Die Große Kammer des Gerichtshofes wies mit dem Urteil eine Beschwerde von fünf ostdeutschen Klägern zurück, die ihre Grundstücke nach 1992 verloren. Sie hatten Deutschland vorgeworfen, mit der entschädigungslosen Enteignung gegen das Recht auf Schutz des Eigentums verstoßen zu haben.
Bundesjustizministerin Brigitte Zypries (SPD) sagte: »Ich bin froh, dass wir nun eine endgültige Entscheidung haben - auch wenn das Ergebnis sicher für manchen nicht einfach zu akzeptieren ist.« Der Vorsitzende der Aktionsgemeinschaft Recht und Eigentum, Manfred Graf von Schwerin, sagte, er sei entsetzt. Möglich sei nun, zum Wahlboykott in großem Stil aufzurufen.

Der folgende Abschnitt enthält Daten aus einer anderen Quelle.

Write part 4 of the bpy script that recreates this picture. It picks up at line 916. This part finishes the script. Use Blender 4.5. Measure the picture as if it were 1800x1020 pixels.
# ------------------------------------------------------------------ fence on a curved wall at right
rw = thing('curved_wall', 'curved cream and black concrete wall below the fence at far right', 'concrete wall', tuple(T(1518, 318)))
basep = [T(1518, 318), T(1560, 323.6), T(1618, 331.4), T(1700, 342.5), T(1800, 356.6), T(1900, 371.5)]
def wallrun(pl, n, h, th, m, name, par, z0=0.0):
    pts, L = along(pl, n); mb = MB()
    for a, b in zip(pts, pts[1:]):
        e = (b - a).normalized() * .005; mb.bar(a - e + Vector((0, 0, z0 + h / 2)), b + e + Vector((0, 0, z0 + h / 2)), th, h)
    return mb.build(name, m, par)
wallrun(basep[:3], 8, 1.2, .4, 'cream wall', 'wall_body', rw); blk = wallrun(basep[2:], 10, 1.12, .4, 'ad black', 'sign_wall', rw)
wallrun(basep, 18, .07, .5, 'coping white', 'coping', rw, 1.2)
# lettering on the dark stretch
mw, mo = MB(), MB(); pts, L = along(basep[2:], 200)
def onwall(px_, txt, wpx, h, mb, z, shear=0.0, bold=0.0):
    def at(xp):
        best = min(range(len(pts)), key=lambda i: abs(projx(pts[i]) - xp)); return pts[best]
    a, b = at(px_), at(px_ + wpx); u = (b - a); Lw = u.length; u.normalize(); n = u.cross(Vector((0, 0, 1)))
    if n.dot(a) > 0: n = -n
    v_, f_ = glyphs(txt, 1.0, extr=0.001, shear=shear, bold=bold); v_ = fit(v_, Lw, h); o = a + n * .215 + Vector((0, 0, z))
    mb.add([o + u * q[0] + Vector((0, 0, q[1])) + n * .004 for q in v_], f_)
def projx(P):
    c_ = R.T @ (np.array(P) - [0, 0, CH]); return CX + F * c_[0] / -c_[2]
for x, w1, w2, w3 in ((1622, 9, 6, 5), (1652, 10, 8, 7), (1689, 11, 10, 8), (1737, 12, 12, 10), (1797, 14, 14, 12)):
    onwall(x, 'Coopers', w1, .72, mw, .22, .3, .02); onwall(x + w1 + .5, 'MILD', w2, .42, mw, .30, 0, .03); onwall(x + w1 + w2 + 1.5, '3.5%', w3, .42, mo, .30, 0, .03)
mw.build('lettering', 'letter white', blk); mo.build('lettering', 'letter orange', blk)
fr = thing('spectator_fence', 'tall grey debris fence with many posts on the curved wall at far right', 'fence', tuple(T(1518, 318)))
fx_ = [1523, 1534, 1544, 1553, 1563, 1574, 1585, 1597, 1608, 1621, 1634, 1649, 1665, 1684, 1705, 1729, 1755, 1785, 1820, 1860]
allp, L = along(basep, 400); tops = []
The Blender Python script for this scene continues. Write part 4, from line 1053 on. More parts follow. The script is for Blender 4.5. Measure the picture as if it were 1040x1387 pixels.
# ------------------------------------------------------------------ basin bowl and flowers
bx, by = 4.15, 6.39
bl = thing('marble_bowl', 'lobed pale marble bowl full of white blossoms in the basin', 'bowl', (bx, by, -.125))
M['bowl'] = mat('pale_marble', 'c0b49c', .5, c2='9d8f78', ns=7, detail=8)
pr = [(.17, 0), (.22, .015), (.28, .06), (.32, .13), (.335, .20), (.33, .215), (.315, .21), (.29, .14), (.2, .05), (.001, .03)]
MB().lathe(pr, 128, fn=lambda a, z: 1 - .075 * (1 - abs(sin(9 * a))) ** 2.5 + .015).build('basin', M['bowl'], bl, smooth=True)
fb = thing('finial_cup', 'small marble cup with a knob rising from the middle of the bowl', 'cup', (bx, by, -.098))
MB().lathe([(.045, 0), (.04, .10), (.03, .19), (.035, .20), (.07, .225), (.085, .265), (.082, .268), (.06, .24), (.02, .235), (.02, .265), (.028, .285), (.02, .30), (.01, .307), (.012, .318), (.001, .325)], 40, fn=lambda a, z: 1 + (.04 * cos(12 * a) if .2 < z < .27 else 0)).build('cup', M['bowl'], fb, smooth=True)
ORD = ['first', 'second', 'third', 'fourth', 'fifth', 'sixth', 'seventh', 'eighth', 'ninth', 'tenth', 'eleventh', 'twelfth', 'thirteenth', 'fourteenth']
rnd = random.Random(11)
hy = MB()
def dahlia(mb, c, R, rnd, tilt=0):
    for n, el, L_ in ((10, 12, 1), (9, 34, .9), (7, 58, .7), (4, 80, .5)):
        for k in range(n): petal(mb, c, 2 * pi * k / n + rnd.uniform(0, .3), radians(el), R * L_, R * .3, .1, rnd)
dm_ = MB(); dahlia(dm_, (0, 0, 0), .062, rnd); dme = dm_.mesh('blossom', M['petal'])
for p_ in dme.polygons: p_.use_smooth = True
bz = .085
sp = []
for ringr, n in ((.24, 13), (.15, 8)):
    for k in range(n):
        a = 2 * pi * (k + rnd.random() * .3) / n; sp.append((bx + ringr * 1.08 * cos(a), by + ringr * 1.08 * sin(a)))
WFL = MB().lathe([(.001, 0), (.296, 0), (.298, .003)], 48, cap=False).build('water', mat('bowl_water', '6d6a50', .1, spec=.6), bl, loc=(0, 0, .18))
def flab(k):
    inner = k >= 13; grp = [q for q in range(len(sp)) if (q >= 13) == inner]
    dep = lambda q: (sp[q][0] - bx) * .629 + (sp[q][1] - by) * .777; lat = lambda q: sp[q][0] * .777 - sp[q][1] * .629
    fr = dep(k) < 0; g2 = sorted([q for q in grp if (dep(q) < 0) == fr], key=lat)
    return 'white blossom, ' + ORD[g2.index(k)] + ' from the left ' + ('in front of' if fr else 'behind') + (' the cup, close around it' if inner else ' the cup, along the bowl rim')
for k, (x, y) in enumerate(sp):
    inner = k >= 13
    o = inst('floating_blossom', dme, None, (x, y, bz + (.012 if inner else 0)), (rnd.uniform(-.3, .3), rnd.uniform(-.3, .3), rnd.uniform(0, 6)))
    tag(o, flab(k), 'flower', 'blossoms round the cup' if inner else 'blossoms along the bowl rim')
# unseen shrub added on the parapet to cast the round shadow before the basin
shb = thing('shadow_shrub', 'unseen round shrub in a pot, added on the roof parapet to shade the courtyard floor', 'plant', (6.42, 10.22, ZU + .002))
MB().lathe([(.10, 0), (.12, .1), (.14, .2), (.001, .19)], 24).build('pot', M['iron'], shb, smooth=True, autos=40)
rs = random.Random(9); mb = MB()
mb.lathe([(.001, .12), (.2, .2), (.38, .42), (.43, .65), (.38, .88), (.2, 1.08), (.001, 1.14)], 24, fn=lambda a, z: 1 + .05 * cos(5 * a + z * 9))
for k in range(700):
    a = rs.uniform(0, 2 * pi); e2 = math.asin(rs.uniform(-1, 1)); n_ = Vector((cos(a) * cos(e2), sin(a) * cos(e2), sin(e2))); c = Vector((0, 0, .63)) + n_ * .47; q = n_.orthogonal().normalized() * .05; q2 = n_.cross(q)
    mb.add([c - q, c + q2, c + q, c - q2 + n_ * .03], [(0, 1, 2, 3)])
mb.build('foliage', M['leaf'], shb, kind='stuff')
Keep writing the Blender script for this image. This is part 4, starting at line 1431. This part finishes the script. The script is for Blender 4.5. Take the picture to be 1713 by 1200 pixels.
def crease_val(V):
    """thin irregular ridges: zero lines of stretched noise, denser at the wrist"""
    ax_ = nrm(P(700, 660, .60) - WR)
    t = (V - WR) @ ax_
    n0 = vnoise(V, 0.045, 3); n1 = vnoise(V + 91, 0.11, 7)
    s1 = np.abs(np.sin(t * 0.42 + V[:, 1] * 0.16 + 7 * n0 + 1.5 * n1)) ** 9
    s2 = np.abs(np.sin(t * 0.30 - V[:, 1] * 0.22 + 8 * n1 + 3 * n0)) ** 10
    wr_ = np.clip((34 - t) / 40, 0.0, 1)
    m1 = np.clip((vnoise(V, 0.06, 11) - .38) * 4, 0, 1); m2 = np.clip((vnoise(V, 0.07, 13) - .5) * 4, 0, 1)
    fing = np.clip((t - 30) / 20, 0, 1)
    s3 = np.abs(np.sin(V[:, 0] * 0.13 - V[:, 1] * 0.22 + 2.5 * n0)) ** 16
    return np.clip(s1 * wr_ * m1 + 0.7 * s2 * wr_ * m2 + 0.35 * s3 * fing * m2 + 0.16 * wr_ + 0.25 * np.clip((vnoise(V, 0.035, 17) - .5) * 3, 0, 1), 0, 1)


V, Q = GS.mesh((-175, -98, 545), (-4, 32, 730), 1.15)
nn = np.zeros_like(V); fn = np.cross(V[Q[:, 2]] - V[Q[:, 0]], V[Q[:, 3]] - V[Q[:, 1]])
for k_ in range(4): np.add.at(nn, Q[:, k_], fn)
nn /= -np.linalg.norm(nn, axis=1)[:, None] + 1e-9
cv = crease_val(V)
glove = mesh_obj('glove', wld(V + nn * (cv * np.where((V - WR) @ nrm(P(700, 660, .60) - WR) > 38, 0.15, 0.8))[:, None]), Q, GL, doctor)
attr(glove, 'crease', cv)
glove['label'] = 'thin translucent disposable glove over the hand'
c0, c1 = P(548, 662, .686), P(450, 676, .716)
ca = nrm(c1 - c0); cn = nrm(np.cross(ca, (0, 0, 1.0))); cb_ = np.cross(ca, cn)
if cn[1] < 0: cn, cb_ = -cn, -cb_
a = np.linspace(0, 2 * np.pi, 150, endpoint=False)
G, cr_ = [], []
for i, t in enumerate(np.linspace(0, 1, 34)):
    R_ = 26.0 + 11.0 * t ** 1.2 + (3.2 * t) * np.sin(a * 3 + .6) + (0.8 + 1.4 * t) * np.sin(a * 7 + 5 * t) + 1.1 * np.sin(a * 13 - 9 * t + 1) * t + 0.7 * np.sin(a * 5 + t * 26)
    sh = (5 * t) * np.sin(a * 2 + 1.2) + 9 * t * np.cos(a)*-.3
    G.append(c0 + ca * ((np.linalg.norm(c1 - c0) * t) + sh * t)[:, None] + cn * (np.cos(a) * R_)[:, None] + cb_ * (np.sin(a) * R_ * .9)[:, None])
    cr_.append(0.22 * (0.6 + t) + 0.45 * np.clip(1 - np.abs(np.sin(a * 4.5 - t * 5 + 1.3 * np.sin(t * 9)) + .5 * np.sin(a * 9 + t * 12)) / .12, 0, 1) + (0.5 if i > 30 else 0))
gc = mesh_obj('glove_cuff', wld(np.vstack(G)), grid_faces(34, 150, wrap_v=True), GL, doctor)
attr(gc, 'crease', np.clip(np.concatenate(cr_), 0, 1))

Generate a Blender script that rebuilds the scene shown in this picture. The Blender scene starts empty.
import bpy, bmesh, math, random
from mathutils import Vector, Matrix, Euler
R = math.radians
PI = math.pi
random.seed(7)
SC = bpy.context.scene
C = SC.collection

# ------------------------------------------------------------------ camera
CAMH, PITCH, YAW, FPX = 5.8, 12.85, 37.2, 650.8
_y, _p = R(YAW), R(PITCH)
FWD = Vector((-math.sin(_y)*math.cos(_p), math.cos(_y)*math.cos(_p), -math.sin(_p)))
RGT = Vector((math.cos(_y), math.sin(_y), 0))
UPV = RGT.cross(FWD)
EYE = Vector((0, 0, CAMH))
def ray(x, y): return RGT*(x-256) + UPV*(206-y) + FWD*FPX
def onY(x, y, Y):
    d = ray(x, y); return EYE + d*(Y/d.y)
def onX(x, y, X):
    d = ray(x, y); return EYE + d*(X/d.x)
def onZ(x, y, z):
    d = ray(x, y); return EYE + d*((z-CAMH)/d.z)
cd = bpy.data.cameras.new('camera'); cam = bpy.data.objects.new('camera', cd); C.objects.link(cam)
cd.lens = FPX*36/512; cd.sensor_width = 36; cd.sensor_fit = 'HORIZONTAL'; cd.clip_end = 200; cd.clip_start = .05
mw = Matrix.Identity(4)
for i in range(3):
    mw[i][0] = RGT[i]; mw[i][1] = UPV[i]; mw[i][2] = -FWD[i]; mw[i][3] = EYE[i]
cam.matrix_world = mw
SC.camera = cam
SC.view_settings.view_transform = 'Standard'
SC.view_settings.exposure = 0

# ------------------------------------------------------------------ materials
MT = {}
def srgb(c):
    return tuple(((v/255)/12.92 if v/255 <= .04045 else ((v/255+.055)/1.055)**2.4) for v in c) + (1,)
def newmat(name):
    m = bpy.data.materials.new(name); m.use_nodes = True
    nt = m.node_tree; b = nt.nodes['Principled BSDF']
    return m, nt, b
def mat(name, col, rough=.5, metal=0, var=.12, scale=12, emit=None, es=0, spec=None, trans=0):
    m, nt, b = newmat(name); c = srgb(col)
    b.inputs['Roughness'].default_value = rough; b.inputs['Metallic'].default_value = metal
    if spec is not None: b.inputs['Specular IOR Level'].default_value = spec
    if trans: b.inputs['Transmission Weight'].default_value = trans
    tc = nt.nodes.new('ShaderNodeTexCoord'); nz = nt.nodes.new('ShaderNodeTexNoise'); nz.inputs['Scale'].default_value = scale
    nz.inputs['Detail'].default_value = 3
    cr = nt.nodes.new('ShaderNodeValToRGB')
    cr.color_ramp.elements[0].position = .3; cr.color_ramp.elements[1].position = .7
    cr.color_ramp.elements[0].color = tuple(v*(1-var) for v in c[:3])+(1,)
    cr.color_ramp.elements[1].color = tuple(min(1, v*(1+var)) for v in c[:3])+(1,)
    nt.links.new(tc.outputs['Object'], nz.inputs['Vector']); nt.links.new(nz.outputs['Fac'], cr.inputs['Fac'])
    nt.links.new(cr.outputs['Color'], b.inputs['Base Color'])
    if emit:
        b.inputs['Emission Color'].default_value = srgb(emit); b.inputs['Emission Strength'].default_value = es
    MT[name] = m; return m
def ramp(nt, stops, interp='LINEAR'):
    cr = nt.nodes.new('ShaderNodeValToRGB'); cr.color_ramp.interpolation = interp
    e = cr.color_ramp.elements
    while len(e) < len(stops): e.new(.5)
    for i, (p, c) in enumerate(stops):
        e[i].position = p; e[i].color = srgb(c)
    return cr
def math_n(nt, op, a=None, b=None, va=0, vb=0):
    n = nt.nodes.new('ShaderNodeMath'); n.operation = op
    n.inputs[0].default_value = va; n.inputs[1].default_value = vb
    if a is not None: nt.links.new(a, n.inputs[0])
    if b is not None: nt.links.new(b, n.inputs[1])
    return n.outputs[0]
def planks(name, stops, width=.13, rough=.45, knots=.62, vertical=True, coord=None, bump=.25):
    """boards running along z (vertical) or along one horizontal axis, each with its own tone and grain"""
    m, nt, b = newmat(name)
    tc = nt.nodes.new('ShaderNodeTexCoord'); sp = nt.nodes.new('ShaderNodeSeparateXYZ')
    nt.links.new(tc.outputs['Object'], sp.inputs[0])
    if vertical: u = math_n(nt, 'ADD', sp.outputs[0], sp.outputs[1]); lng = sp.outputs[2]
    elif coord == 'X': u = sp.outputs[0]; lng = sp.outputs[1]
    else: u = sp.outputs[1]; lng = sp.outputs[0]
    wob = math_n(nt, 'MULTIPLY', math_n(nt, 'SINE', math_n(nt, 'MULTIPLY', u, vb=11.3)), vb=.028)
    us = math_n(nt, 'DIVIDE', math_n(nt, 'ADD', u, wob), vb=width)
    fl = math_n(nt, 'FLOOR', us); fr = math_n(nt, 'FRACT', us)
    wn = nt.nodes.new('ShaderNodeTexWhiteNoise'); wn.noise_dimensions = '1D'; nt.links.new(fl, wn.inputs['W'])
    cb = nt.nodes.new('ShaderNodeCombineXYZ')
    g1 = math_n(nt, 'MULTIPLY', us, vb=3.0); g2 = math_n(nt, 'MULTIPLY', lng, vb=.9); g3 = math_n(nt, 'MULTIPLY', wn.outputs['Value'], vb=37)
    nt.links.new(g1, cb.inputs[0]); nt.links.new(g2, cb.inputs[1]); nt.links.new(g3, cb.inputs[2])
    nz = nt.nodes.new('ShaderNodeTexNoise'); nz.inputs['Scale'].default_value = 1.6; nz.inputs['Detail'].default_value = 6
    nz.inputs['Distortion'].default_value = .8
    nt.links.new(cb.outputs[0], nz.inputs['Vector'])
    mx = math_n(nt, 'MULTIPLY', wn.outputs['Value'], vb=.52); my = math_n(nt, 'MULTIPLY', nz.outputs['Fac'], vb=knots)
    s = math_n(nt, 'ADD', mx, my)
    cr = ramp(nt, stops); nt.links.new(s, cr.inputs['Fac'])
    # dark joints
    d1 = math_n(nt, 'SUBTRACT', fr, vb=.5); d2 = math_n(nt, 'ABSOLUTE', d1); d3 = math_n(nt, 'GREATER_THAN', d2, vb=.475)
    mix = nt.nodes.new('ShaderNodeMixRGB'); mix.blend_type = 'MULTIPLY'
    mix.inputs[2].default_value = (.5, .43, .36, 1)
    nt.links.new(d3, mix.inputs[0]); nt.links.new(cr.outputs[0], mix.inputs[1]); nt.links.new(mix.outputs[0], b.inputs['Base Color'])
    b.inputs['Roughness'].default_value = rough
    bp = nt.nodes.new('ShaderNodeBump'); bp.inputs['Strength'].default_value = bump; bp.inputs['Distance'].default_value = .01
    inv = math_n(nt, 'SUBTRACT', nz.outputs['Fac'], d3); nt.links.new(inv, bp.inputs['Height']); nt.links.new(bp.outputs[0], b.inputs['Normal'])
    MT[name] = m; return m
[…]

Das Verfahren hat eine lange Vorgeschichte, die 1945 mit der Bodenreform in der sowjetisch besetzten Zone begann. Damals wurden Großgrundbesitzer enteignet. Das Land wurde in kleinen Flächen von bis zu zehn Hektar zur landwirtschaftlichen Nutzung an die so genannten Neubauern verteilt. Unter der Regierung des letzten SED-Ministerpräsidenten Hans Modrow machte die DDR-Volkskammer die Erben der Neubauern 1990 zu Volleigentümern ihrer Grundstücke. Dieses so genannte Modrow-Gesetz wurde zwei Jahre später wieder gekippt.